Good ideas can come from anywhere

Sandra ClarkKnox Notes

Keel Hunt, Nashville reporter of a certain age, writes about the Christmas bombing of Nashville’s “Market Street.” It’s long, but worth the read. First and Second Avenues have always been the work of many hands. This zone was Nashville’s first distribution center. In some of these buildings there are still signs of the mule-drawn carts that unloaded goods from steamboats on the Cumberland. In fact, several of the buildings with Victorian-era fronts on Second still have river frontage onto First Avenue for just this purpose, just down the hill from Fort Nashborough. … And on Christmas morning, in a single senseless act, this section of our city that’s on the National Register of Historic Places was shattered, scorched, or some of it outright ruined. We need to build it back. … Around this hybrid planning table, we won’t need the designers of more steel-and-glass boxes, thank you, but people who appreciate where Nashville came from and thus how to make “Market Street” live again. Good ideas can come from anywhere.
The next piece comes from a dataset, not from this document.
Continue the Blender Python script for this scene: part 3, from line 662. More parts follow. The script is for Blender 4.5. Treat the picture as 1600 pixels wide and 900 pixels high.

Peggy Noonan, writing in the Wall Street Journal, speaks of the awfulness of 2020: Walk any city or town now, and there’s an unforgivingly targeted nature to this catastrophe. It’s not only “job loss” or even dream loss; small businesses are the beating heart of everything. Salons, restaurants, shoe stores—they’re where people go and gather. They keep the streets alive. They need support.